Here in the 21st century, we have to sit through 149 minutes of Gone Girl and (dear God) 276 minutes of a bifurcated Harry Potter and the Deathly Hallows because nobody dares face the wrath of aggrieved online fans yelling about the odd clause that has gone missing from the sacred text. Have some guts. Armando Iannucci recently distilled 1,000 pages of David Copperfield into 119 delightful minutes. Be ruthless.

And yet. When confronted by the BBC's noisy, modern version of The Pursuit of Love, this Mitford enthusiast finds himself fuming like those Spider-Man fans who threatened to boycott Sam Raimi's take on the hero because his web-shooters were "organic" rather than mechanical. Why couldn't Mortimer have followed the example of her father? John Mortimer's famous TV adaptation of Brideshead Revisited appeared (I say "appeared" as there was a bit of a saga there) to translate more or less every comma, semicolon and ellipsis to the screen. That worked out okay. Right?
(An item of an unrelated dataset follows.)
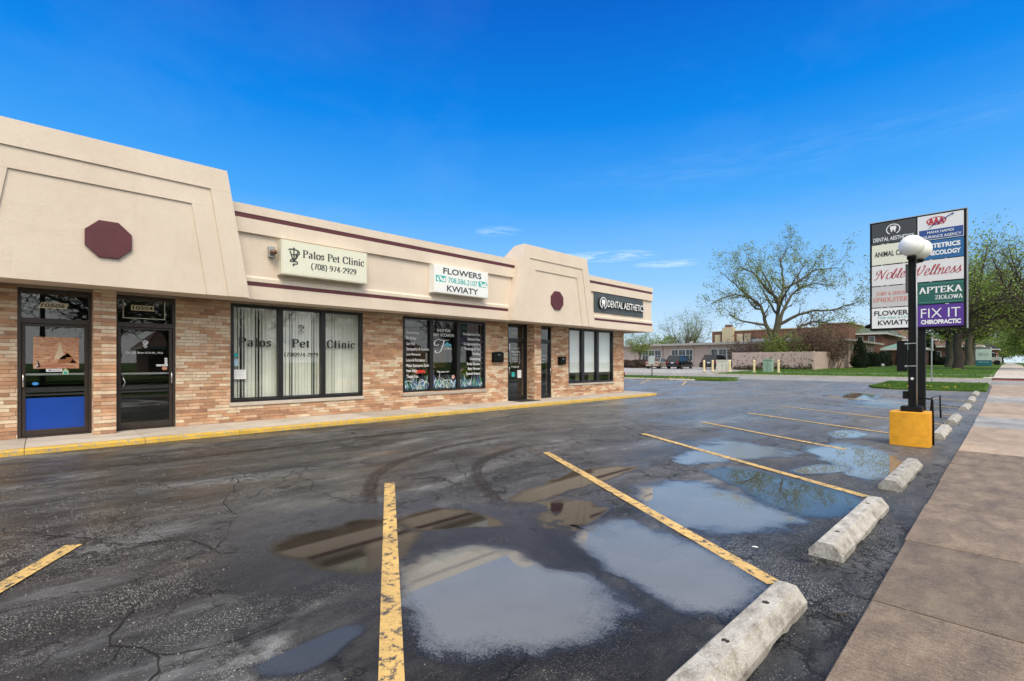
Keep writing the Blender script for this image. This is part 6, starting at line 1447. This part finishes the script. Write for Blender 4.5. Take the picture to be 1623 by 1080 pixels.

I am ashamed of myself. It’s not as if Mortimer Jr has been merciless with the original narrative. Just about everything that happens in the first episode is taken from the book. It’s the jagging, hip, fidgety tone that sets purists’ teeth on age. The sequence scored to New Order’s Ceremony is seductive, but it doesn’t chime with the version of Mitford’s book that has danced in our heads for 30 years.

Which is where we came in. Ignore addicts of the source material. Their brains have been poisoned by affectionate familiarity. Mortimer’s series may well be a classic for the ages, but I will never be able to see it clearly through the fug of my own prejudice.